The exercise: Copy out all lines that carry the word "writing".

Information supplied:
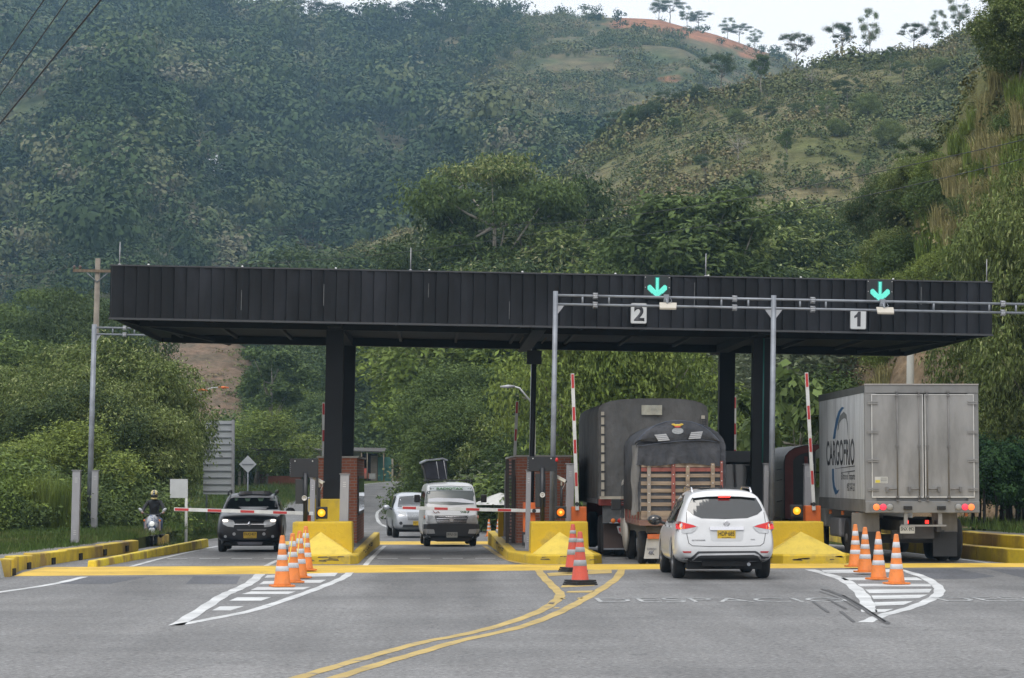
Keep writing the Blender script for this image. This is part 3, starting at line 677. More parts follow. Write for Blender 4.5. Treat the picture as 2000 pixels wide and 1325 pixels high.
# darker repair patches, skid marks
for pp in ([(115,1141),(160,1127),(290,1127),(215,1141)], [(363,1141),(378,1126),(470,1126),(462,1141)], [(1820,1131),(1755,1113),(1870,1112),(1945,1126),(1900,1131)], [(1930,1112),(2080,1112),(2080,1136),(2010,1132)]):
    quadmark('repair_patch', pp, m_asp2, .002)
skid = mk('tyre_mark', (.075,.075,.077), .9, var=.3, scale=20)
for a, wd in (([(1605,1151),(1650,1168),(1700,1200),(1735,1220)], .06), ([(1615,1152),(1662,1171),(1708,1201),(1738,1218)], .03), ([(1600,1156),(1640,1170),(1680,1193)], .02), ([(1645,1163),(1690,1190),(1730,1216)], .03), ([(1588,1176),(1618,1197)], .05), ([(1618,1172),(1652,1190)],.05), ([(1642,1195),(1668,1216)], .05)): ribbon('skid_mark', a, wd, skid, .008)
# left white chevron
ribbon('edge_line', [(508,1122),(490,1138),(462,1152),(437,1163),(400,1187),(344,1222)], .20, p_white)
ribbon('edge_line', [(685,1117),(672,1128),(640,1142),(590,1161),(500,1191),(430,1206),(344,1222)], .17, p_white)
for pp in ([(517,1129),(522,1124),(660,1119),(654,1126)], [(506,1142),(515,1136),(637,1133),(626,1139)], [(490,1153),(503,1147),(607,1147),(592,1152)], [(472,1161),(490,1156),(578,1156),(563,1161)], [(448,1174),(464,1167),(530,1167),(510,1174)], [(414,1193),(430,1185),(476,1185),(450,1193)]): quadmark('hatch_bar', pp, p_white)
# right white chevron
ribbon('edge_line', [(1582,1113),(1640,1130),(1672,1150),(1692,1175),(1698,1196)], .22, p_white)
ribbon('edge_line', [(1755,1113),(1800,1126),(1830,1145),(1833,1160),(1810,1175),(1770,1190),(1725,1202),(1690,1216)], .19, p_white)
for pp in ([(1612,1120),(1604,1114),(1740,1112),(1770,1117),(1700,1120)], [(1650,1134),(1642,1129),(1790,1128),(1802,1134)], [(1680,1146),(1674,1141),(1815,1141),(1822,1146)], [(1698,1159),(1690,1152),(1820,1151),(1815,1158)], [(1706,1171),(1702,1164),(1812,1162),(1795,1169)], [(1710,1184),(1708,1177),(1783,1175),(1765,1182)], [(1710,1196),(1709,1191),(1745,1190),(1728,1196)]): quadmark('hatch_bar', pp, p_white)
# yellow double line and its hatching
ribbon('centre_line', [(1050,1112),(1062,1128),(1082,1148),(1094,1162),(1082,1177),(1050,1196),(980,1221),(900,1241),(830,1254),(740,1278),(640,1307),(560,1332),(480,1360)], .17, p_yel)
ribbon('centre_line', [(1216,1108),(1206,1128),(1176,1150),(1130,1177),(1080,1202),(1010,1227),(900,1252),(820,1275),(740,1298),(640,1330),(560,1358)], .17, p_yel)
for pp in ([(1072,1126),(1068,1120),(1194,1112),(1195,1120)], [(1095,1148),(1098,1144),(1165,1141),(1160,1145)], [(1105,1158),(1110,1155),(1162,1154),(1156,1158)], [(1093,1171),(1096,1169),(1106,1169),(1102,1171)], [(1126,1170),(1129,1168),(1140,1168),(1136,1170)], [(1080,1189),(1083,1187),(1094,1187),(1091,1189)]): quadmark('hatch_bar', pp, p_yel)
quadmark('tar_spot', [(1070,1180),(1074,1178),(1084,1178),(1080,1181)], skid, .009)
ribbon('edge_line', [(-120,1175),(0,1157),(70,1147),(120,1138),(165,1127)], .16, p_white)
ribbon('edge_line', [(772,1035),(744,1024),(736,1008),(743,996),(772,984),(820,974)], .17, p_white)
ribbon('edge_line', [(549,986),(600,973),(660,958),(705,947.5),(760,941.5),(800,939)], .18, p_white)
ribbon('edge_line', [(330,1056),(440,1018),(500,1000),(549,986)], .18, p_white)
# slow-down writing across the lanes (DESPACIO, twice)
def roadword(px0, px1, py0, py1):
    a, b2 = gx(px0, py1), gx(px1, py1); c = gx(px0, py0); wd = b2[0]-a[0]; hh = c[1]-a[1]
    me = text_mesh('DESPACIO', wd, hh, .001, -.006); me.materials.clear(); me.materials.append(wornpaint('faded_lettering', (.36,.37,.37), .445))
    return link('lettering', me, road, loc=((a[0]+b2[0])/2, (a[1]+c[1])/2, .005), rot=(R(-90),0,0))
roadword(1170, 1668, 1169, 1177); roadword(1850, 2330, 1167, 1175.5)
# lane surface, dashed stop lines, lane edge lines
lanes = [(-6.9,-3.45),(-1.75,1.75),(3.85,7.3),(9.3,12.9)]
for a, b2 in lanes: sheet('lane_slab', [(a,56.5),(b2,56.5),(b2,86),(a,86)], m_conc, .004, road)
for a, b2 in lanes:
    for k in range(4):
        x = a + .35 + k*(b2-a-.3)/4; quad = [(x,63.0),(x+.5,63.0),(x+.5,63.35),(x,63.35)]; sheet('stop_dash', quad, p_white, .009, road)
for x in (-3.75, -1.55, 7.2, 9.45, 12.75, -6.7): sheet('edge_line', [(x-.06,57),(x+.06,57),(x+.06,80),(x-.06,80)], p_white, .009, road)
for x, y in ((1.72,57.2),): ribbon('edge_line', [(2.4,57.2),(1.75,62),(1.55,80)], .14, p_yel, .009, False)
# speed bumps: low yellow ramps across the road
def hump(name, front, back, h):
    mb = MB(); n = len(front); V = []
    for (x, y), (x2, y2) in zip(front, back):
        V += [(x,y,zg(y)-.01),(x+(x2-x)*.25,y+(y2-y)*.25,zg(y)+h),(x+(x2-x)*.8,y+(y2-y)*.8,zg(y)+h),(x2,y2,zg(y2)-.01)]
    mb.add(V, [(4*i+k,4*i+k+1,4*i+k+5,4*i+k+4) for i in range(n-1) for k in range(3)], 0, False)
    o = mb.build(name, p_yel2, kind='structure')
    for f in o.data.polygons:
        if f.normal.z < 0: f.flip()
xs = [-8.4 + i*(26/26) for i in range(27)]
f_y = lambda x: float(np.interp(x, [-9,-2.6,1.9,6,14,18], [51.2,52.6,54.2,55.3,56.2,56.4])); b_y = lambda x: float(np.interp(x, [-9,-2.6,18], [56.8,57.6,58.4]))
hump('road_ramp', [(x, f_y(x)) for x in xs], [(x, b_y(x)) for x in xs], .035)
hump('road_ramp', [(x*.55+1, 83.5) for x in range(-14, 3)], [(x*.55+1, 87) for x in range(-14, 3)], .04)
# left kerbs and raised pavement
def flat(name, pts, mat, z): 
    o = MB().add([(x,y,z) for x, y in pts]+[(x,y,z-.8) for x, y in pts], [list(range(len(pts)))]+[[i,(i+1)%len(pts),len(pts)+(i+1)%len(pts),len(pts)+i] for i in range(len(pts))]).build(name, mat, kind='structure'); return o
flat('pavement', [(-8.62,51.4),(-8.95,54.5),(-8.92,58),(-8.7,63),(-8.48,68),(-8.34,70.9),(-9.2,70.9),(-9.25,70),(-9.75,62),(-10.5,54),(-11,51.4)], m_slab, .23)
flat('verge', [(-11.01,51),(-10.51,54),(-9.76,62),(-9.26,70),(-9.21,70.95),(-8.85,71),(-8.9,84),(-9.2,92),(-30,92),(-40,51)], m_ground, .225)
kb = MB(); kpts = [(-8.4,51.2,.35),(-8.75,54.5,.31),(-8.72,58,.27),(-8.5,63,.25),(-8.28,68,.24),(-8.14,71,.23)]
kern = mk('kerb_yellow', (.60,.44,.025), .7, var=.2, scale=1.2, col2=(.26,.17,.05), cmix=(.44,.60), c2scale=.5, bump=.4)
for i in range(len(kpts)-1):
    (x0,y0,h0),(x1,y1,_h) = kpts[i], kpts[i+1]
    for j in range(2):
        a, b2 = j/2, (j+1)/2-.006; xa, ya, xb, yb = x0+(x1-x0)*a, y0+(y1-y0)*a, x0+(x1-x0)*b2, y0+(y1-y0)*b2
        jit = random.uniform(-.012,.012)
        kb.add([(xa,ya,-.15),(xb,yb,-.15),(xb-.26,yb,-.15),(xa-.26,ya,-.15),(xa+jit,ya,h0),(xb+jit,yb,_h),(xb-.22,yb,_h+.02),(xa-.22,ya,h0+.02)], [(0,1,5,4),(1,2,6,5),(2,3,7,6),(3,0,4,7),(4,5,6,7),(0,3,2,1)])
kw = kb.build('kerb_wall', kern, bevel=.025, kind='structure')
for y in (52.0,55.6,58.8,62.2,65.6,69.0):
    x = np.interp(y, [p[1] for p in kpts], [p[0] for p in kpts]); MB().box(x-.1,x+.035,y-.2,y+.2,-.02,.14).build('drain_hole', mk('drain_black', (.01,.009,.008), .95), kw)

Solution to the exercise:
Keep writing the Blender script for this image. This is part 3, starting at line 677. More parts follow. Write for Blender 4.5. Treat the picture as 2000 pixels wide and 1325 pixels high.
# slow-down writing across the lanes (DESPACIO, twice)